Abhijit Powar No Comments

FIIs pulled out ₹44,396 crore from equity market in January 2025 due to: Strong US Dollar (Dollar Index > 109), Higher US bond yields (10-year yield > 4.6%) and Expectations of weak Indian corporate earnings

The Indian Rupee weakened, breaching ₹86 per dollar, marking a historic low.

Since Donald Trump’s re-election in November 2024, the Dollar Index has steadily strengthened, impacting emerging market currencies.

The Dollar’s rise highlights global confidence in the US economy amid limited Federal Reserve rate cuts and robust performance.

India’s forex reserves fell for six consecutive weeks, reaching $625.9 billion (10-month low as of January 10, 2025) primarily due to the Reserve Bank of India’s efforts to stabilise the rupee through dollar sales.

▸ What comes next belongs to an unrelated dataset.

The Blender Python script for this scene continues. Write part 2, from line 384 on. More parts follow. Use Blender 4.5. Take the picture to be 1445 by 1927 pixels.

Banking system liquidity has remained in deficit since mid-December mainly driven by the Reserve Bank of India’s (RBI) interventions to stabilize the rupee, which have further widened the liquidity deficit.

To address the liquidity deficit, the RBI has implemented several measures, particularly during periods of heightened stress or currency market volatility. These include:

VRR Auctions: Regular Variable Rate Repo (VRR) auctions to inject liquidity and manage short-term imbalances.

50 bps CRR Cut: A 50 basis points reduction in the Cash Reserve Ratio (CRR) to 4% during the December policy meeting to inject additional liquidity into the banking system.

Open Market Operations (OMO): Purchase of government securities to inject liquidity and stabilize money markets.

Daily VRR Auctions: The RBI’s recent decision to conduct daily VRR auctions ensures tighter control over short-term rates and reaffirms its commitment to aligning overnight rates with the repo rate.